**Written instruction**:
Output all lines exactly.

**Data excerpt**:

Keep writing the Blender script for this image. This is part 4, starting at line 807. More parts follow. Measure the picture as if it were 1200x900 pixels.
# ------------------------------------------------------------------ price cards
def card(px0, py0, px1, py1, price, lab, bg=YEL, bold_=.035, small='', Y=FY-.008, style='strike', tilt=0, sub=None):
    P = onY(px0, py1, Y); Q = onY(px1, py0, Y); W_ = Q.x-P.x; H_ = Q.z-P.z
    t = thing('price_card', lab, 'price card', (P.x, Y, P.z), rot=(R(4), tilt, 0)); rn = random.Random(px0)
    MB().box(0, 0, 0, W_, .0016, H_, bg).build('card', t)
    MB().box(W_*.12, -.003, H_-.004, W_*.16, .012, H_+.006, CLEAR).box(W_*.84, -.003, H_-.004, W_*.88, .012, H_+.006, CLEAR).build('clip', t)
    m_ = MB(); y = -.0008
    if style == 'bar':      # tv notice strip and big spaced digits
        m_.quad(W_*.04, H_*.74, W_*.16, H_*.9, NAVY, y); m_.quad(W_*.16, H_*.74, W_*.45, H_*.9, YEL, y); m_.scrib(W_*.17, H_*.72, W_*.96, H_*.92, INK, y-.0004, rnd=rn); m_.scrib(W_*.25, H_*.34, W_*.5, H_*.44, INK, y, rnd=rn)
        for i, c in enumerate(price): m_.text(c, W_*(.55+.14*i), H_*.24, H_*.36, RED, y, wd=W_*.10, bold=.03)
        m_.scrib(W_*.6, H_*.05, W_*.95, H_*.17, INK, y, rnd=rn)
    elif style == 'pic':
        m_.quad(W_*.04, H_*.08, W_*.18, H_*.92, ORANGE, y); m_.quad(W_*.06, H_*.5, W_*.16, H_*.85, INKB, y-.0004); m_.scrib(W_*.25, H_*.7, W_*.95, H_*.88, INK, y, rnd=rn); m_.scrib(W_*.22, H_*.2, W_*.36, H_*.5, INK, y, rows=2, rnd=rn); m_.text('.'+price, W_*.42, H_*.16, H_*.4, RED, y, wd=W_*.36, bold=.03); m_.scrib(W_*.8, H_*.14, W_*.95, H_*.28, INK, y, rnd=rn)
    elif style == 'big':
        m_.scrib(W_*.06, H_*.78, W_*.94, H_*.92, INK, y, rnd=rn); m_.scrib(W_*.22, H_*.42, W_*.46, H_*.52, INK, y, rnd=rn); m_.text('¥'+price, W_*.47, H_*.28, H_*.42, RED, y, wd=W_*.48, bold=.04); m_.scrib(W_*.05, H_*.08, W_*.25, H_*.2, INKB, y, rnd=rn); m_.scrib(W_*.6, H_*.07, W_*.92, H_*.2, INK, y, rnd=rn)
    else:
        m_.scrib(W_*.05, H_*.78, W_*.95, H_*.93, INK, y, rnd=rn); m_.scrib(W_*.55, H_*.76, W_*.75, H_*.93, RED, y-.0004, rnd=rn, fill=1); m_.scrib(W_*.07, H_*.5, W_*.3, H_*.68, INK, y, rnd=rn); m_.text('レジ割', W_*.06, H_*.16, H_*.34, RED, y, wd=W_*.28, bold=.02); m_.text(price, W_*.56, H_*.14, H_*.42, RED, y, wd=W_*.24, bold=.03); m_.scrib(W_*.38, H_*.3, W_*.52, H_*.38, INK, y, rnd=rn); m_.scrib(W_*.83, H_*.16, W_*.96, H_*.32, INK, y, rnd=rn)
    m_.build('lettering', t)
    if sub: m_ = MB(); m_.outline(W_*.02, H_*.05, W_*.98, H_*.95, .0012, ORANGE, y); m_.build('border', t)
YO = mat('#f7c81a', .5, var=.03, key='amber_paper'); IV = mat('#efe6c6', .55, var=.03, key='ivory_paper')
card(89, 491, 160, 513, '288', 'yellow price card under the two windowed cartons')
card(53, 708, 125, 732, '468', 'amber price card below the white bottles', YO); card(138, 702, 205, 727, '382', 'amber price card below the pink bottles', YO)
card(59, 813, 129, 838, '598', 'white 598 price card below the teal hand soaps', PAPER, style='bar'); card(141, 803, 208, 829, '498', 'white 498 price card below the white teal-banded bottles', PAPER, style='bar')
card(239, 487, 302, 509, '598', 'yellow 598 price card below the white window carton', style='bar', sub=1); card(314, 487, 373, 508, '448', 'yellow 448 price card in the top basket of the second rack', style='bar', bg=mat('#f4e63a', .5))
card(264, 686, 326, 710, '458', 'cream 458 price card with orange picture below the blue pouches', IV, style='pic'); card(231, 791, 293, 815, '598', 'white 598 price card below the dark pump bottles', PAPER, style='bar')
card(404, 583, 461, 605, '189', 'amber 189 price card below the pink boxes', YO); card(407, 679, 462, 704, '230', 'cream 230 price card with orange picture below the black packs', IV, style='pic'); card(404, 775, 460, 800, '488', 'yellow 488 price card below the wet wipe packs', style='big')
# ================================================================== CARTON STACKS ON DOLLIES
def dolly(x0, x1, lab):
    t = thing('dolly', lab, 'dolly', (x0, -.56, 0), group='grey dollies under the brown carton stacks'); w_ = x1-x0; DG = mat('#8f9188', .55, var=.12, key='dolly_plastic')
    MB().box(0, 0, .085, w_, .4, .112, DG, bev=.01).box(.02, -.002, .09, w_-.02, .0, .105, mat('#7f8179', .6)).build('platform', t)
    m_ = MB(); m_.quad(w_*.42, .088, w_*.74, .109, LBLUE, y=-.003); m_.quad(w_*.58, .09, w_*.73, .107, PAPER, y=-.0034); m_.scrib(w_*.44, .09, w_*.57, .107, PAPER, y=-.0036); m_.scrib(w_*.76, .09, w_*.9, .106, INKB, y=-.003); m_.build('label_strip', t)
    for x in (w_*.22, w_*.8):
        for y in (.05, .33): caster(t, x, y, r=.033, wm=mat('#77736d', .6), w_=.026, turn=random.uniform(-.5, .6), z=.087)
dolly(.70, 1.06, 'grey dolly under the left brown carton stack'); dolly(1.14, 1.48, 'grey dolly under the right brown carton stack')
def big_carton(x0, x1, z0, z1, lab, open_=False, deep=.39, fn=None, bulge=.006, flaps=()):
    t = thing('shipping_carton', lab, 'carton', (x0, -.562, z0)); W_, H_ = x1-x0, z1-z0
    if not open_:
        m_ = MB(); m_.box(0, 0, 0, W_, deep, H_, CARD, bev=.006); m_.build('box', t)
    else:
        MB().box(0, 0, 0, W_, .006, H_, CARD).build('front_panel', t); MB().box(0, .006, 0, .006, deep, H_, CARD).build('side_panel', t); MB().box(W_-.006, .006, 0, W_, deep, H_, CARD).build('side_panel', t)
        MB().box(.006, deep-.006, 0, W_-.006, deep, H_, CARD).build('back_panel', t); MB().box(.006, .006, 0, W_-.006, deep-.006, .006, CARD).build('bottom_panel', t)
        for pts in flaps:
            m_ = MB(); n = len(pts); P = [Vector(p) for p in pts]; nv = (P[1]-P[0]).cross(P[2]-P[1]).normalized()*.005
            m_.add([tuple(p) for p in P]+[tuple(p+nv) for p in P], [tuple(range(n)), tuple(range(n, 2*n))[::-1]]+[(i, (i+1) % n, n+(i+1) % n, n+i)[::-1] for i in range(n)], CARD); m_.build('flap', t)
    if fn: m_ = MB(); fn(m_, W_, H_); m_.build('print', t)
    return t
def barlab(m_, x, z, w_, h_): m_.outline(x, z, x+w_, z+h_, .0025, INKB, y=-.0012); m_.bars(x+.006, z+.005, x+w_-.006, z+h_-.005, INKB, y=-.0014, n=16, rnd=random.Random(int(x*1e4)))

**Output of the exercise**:
Keep writing the Blender script for this image. This is part 4, starting at line 807. More parts follow. Measure the picture as if it were 1200x900 pixels.
# ------------------------------------------------------------------ price cards
def card(px0, py0, px1, py1, price, lab, bg=YEL, bold_=.035, small='', Y=FY-.008, style='strike', tilt=0, sub=None):
    P = onY(px0, py1, Y); Q = onY(px1, py0, Y); W_ = Q.x-P.x; H_ = Q.z-P.z
    t = thing('price_card', lab, 'price card', (P.x, Y, P.z), rot=(R(4), tilt, 0)); rn = random.Random(px0)
    MB().box(0, 0, 0, W_, .0016, H_, bg).build('card', t)
    MB().box(W_*.12, -.003, H_-.004, W_*.16, .012, H_+.006, CLEAR).box(W_*.84, -.003, H_-.004, W_*.88, .012, H_+.006, CLEAR).build('clip', t)
    m_ = MB(); y = -.0008
    if style == 'bar':      # tv notice strip and big spaced digits
        m_.quad(W_*.04, H_*.74, W_*.16, H_*.9, NAVY, y); m_.quad(W_*.16, H_*.74, W_*.45, H_*.9, YEL, y); m_.scrib(W_*.17, H_*.72, W_*.96, H_*.92, INK, y-.0004, rnd=rn); m_.scrib(W_*.25, H_*.34, W_*.5, H_*.44, INK, y, rnd=rn)
        for i, c in enumerate(price): m_.text(c, W_*(.55+.14*i), H_*.24, H_*.36, RED, y, wd=W_*.10, bold=.03)
        m_.scrib(W_*.6, H_*.05, W_*.95, H_*.17, INK, y, rnd=rn)
    elif style == 'pic':
        m_.quad(W_*.04, H_*.08, W_*.18, H_*.92, ORANGE, y); m_.quad(W_*.06, H_*.5, W_*.16, H_*.85, INKB, y-.0004); m_.scrib(W_*.25, H_*.7, W_*.95, H_*.88, INK, y, rnd=rn); m_.scrib(W_*.22, H_*.2, W_*.36, H_*.5, INK, y, rows=2, rnd=rn); m_.text('.'+price, W_*.42, H_*.16, H_*.4, RED, y, wd=W_*.36, bold=.03); m_.scrib(W_*.8, H_*.14, W_*.95, H_*.28, INK, y, rnd=rn)
    elif style == 'big':
        m_.scrib(W_*.06, H_*.78, W_*.94, H_*.92, INK, y, rnd=rn); m_.scrib(W_*.22, H_*.42, W_*.46, H_*.52, INK, y, rnd=rn); m_.text('¥'+price, W_*.47, H_*.28, H_*.42, RED, y, wd=W_*.48, bold=.04); m_.scrib(W_*.05, H_*.08, W_*.25, H_*.2, INKB, y, rnd=rn); m_.scrib(W_*.6, H_*.07, W_*.92, H_*.2, INK, y, rnd=rn)
    else:
        m_.scrib(W_*.05, H_*.78, W_*.95, H_*.93, INK, y, rnd=rn); m_.scrib(W_*.55, H_*.76, W_*.75, H_*.93, RED, y-.0004, rnd=rn, fill=1); m_.scrib(W_*.07, H_*.5, W_*.3, H_*.68, INK, y, rnd=rn); m_.text('レジ割', W_*.06, H_*.16, H_*.34, RED, y, wd=W_*.28, bold=.02); m_.text(price, W_*.56, H_*.14, H_*.42, RED, y, wd=W_*.24, bold=.03); m_.scrib(W_*.38, H_*.3, W_*.52, H_*.38, INK, y, rnd=rn); m_.scrib(W_*.83, H_*.16, W_*.96, H_*.32, INK, y, rnd=rn)
    m_.build('lettering', t)
    if sub: m_ = MB(); m_.outline(W_*.02, H_*.05, W_*.98, H_*.95, .0012, ORANGE, y); m_.build('border', t)
YO = mat('#f7c81a', .5, var=.03, key='amber_paper'); IV = mat('#efe6c6', .55, var=.03, key='ivory_paper')
card(89, 491, 160, 513, '288', 'yellow price card under the two windowed cartons')
card(53, 708, 125, 732, '468', 'amber price card below the white bottles', YO); card(138, 702, 205, 727, '382', 'amber price card below the pink bottles', YO)
card(59, 813, 129, 838, '598', 'white 598 price card below the teal hand soaps', PAPER, style='bar'); card(141, 803, 208, 829, '498', 'white 498 price card below the white teal-banded bottles', PAPER, style='bar')
card(239, 487, 302, 509, '598', 'yellow 598 price card below the white window carton', style='bar', sub=1); card(314, 487, 373, 508, '448', 'yellow 448 price card in the top basket of the second rack', style='bar', bg=mat('#f4e63a', .5))
card(264, 686, 326, 710, '458', 'cream 458 price card with orange picture below the blue pouches', IV, style='pic'); card(231, 791, 293, 815, '598', 'white 598 price card below the dark pump bottles', PAPER, style='bar')
card(404, 583, 461, 605, '189', 'amber 189 price card below the pink boxes', YO); card(407, 679, 462, 704, '230', 'cream 230 price card with orange picture below the black packs', IV, style='pic'); card(404, 775, 460, 800, '488', 'yellow 488 price card below the wet wipe packs', style='big')
# ================================================================== CARTON STACKS ON DOLLIES
def dolly(x0, x1, lab):
    t = thing('dolly', lab, 'dolly', (x0, -.56, 0), group='grey dollies under the brown carton stacks'); w_ = x1-x0; DG = mat('#8f9188', .55, var=.12, key='dolly_plastic')
    MB().box(0, 0, .085, w_, .4, .112, DG, bev=.01).box(.02, -.002, .09, w_-.02, .0, .105, mat('#7f8179', .6)).build('platform', t)
    m_ = MB(); m_.quad(w_*.42, .088, w_*.74, .109, LBLUE, y=-.003); m_.quad(w_*.58, .09, w_*.73, .107, PAPER, y=-.0034); m_.scrib(w_*.44, .09, w_*.57, .107, PAPER, y=-.0036); m_.scrib(w_*.76, .09, w_*.9, .106, INKB, y=-.003); m_.build('label_strip', t)
    for x in (w_*.22, w_*.8):
        for y in (.05, .33): caster(t, x, y, r=.033, wm=mat('#77736d', .6), w_=.026, turn=random.uniform(-.5, .6), z=.087)
dolly(.70, 1.06, 'grey dolly under the left brown carton stack'); dolly(1.14, 1.48, 'grey dolly under the right brown carton stack')
def big_carton(x0, x1, z0, z1, lab, open_=False, deep=.39, fn=None, bulge=.006, flaps=()):
    t = thing('shipping_carton', lab, 'carton', (x0, -.562, z0)); W_, H_ = x1-x0, z1-z0
    if not open_:
        m_ = MB(); m_.box(0, 0, 0, W_, deep, H_, CARD, bev=.006); m_.build('box', t)
    else:
        MB().box(0, 0, 0, W_, .006, H_, CARD).build('front_panel', t); MB().box(0, .006, 0, .006, deep, H_, CARD).build('side_panel', t); MB().box(W_-.006, .006, 0, W_, deep, H_, CARD).build('side_panel', t)
        MB().box(.006, deep-.006, 0, W_-.006, deep, H_, CARD).build('back_panel', t); MB().box(.006, .006, 0, W_-.006, deep-.006, .006, CARD).build('bottom_panel', t)
        for pts in flaps:
            m_ = MB(); n = len(pts); P = [Vector(p) for p in pts]; nv = (P[1]-P[0]).cross(P[2]-P[1]).normalized()*.005
            m_.add([tuple(p) for p in P]+[tuple(p+nv) for p in P], [tuple(range(n)), tuple(range(n, 2*n))[::-1]]+[(i, (i+1) % n, n+(i+1) % n, n+i)[::-1] for i in range(n)], CARD); m_.build('flap', t)
    if fn: m_ = MB(); fn(m_, W_, H_); m_.build('print', t)
    return t
def barlab(m_, x, z, w_, h_): m_.outline(x, z, x+w_, z+h_, .0025, INKB, y=-.0012); m_.bars(x+.006, z+.005, x+w_-.006, z+h_-.005, INKB, y=-.0014, n=16, rnd=random.Random(int(x*1e4)))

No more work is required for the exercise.